To return to a point outlined earlier, it’s important to understand not only the state of the network, but the organization’s cybersecurity competency. One way to ensure that the necessary knowledge is in place is to begin the relationship on a more technical footing. This will help to measure the security awareness of the organization at large, as well as the personnel who will help tailor the necessary first moves. Some of these questions could include:

  • The most dangerous things that can be done on a computer are email and web browsing. Do IT administrators have separate, unprivileged accounts for everyday use, or do they perform these dangerous actions with their highly privileged accounts exposing the organization to significant risk if they click the wrong thing?
  • Many large-scale data breaches occur simply because their cloud environments are mistakenly left open to the entire internet due to a mistake or inexperience. Where is the cloud data and who has access to it?
  • Has a penetration test successfully compromised the network? If so, who detected it first? Was the penetration testing team the first to report it?
  • Attackers can pivot from initial access to compromising other systems in minutes. What is the team’s average response times to security alerts?
  • Are there audit processes in place to detect if an IT admin is reading their email?

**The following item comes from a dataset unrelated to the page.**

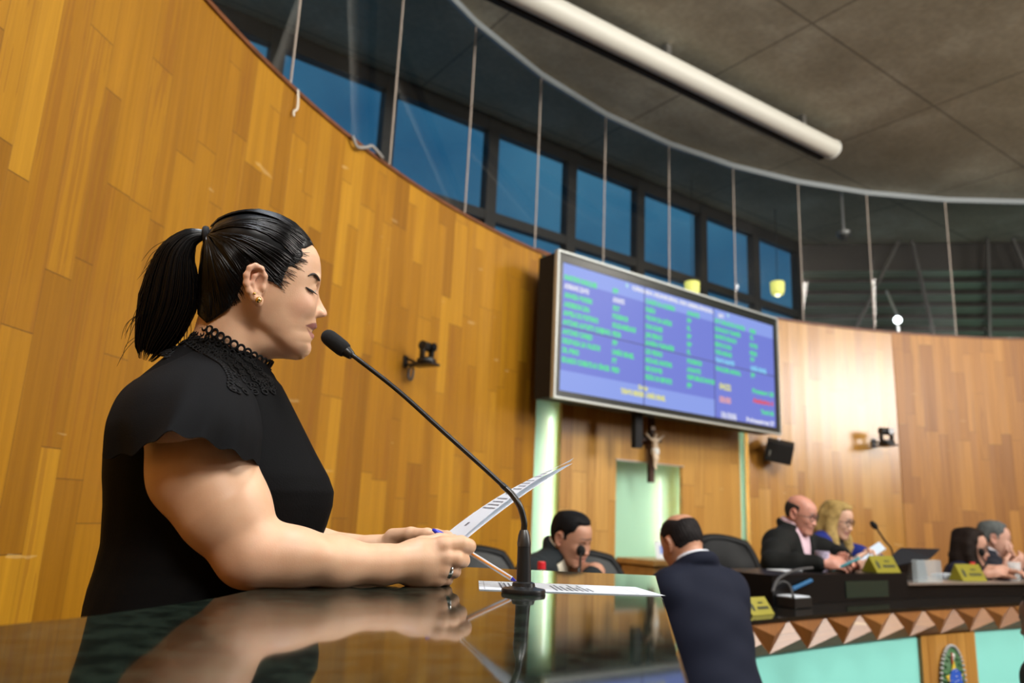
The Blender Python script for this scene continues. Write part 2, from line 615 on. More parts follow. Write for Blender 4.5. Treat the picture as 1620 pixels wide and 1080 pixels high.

  • There is likely an alert or account lockout policy for detecting a brute force against a single account, but is it possible to detect an attacker trying the password “Spring2022!” once across a hundred different accounts?
  • Is it possible to detect an attacker performing a brute force attack against a local system account with administrator privileges?
  • Is there a local administrator account with the same password reused on multiple systems?

A failure to answer these questions appropriately might mean an organization has their work cut out for them. Cybersecurity is now an existential threat. Even if baby steps need to be taken toward an appropriate security posture, those actions still need to be taken.